No, I am not making any money from the war in Iraq, because I am from the third world, maybe the fourth.

The war is a war for oil, not peace... yes, and so so what? We know that our lives could not continue without the oil that's here, everything would blow up... So I am fighting for that oil... says number two.

In Brazil, they use less oil every day. They make fuel from sugarcane. But there is always an excuse for a war. A war for sugarcane, next time.

A close up of spider and a scorpion fighting... The American soldiers commenting, yes that's us. Military troops often take those names, spiders, scorpions ...at least they soldiers know who they are on this bestial planet where most people are more nearly human.

Shots of the junkyard grave of many dead war vehicles.

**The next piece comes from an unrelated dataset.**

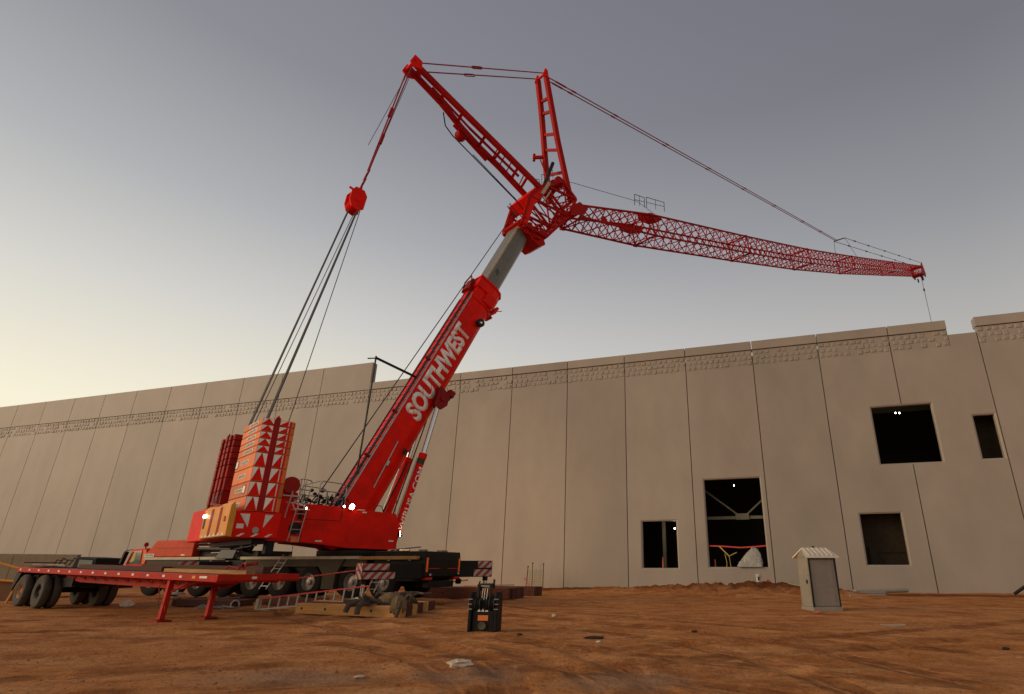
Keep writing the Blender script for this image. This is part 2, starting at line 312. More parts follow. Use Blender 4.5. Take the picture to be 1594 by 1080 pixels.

Every one of these machines has its story. As he comments on the wrecks, his voice trembles: this guy whose mother laments that he has no emotions.
In the Iraqi police station the local police are helping out the American soldiers. They say: we are not afraid of dying. We are Muslims. Allah gave us life and he will take it away. A huge blast follows. The camera shakes but we are on again. God is with them, it seems.

My emotions as a Serbian spectator are overwhelming me: I am biased, I am pious. I cannot applaud the artfulness of this handmade film, or celebrate the raw patriotism of this politically-correct American journalist. The Serbian paramilitaries, the "Scorpions," they too filmed their own deeds. Ten years ago it was called patriotism, today it is called war crimes. Ten years from now, who knows how history, Americans, Serbians, Iraqis will judge the ghastly things in this film?

One of the soldiers, who does not want to go back to Iraq, laments that he cannot get attention or respect for his service from his American colleagues at work. They only want snapshots and interesting stories. He loses his temper because he lost their respect.

He wanted to kiss the ground of America when he got back home alive, but he was too tired, too exhausted. He cannot fight anymore, let some other guys continue the war, he says bitterly: "The fear and loneliness I went through..."
"No, I will never understand him", says his wife, "but he will never understand me".
What about those people in Iraq, who have no distant homeland to defend on their own soil, no place to go to leave the war, no films to shoot? Will these three soldiers ever understand them? As one of them explains: the gesture we make to say STOP, in Iraq means HELLO... We call all of them Hadjis, meaning bad Iraqis, and for them to be a Hadji is an honored title a pilgrim acquires for his merits.
This film, a historical document, is missing the truth. My gut aches as I watch it. The American audience can't yet see it, but I understand it only too well: this globalization of the military, this global war on terror, this global war on peace.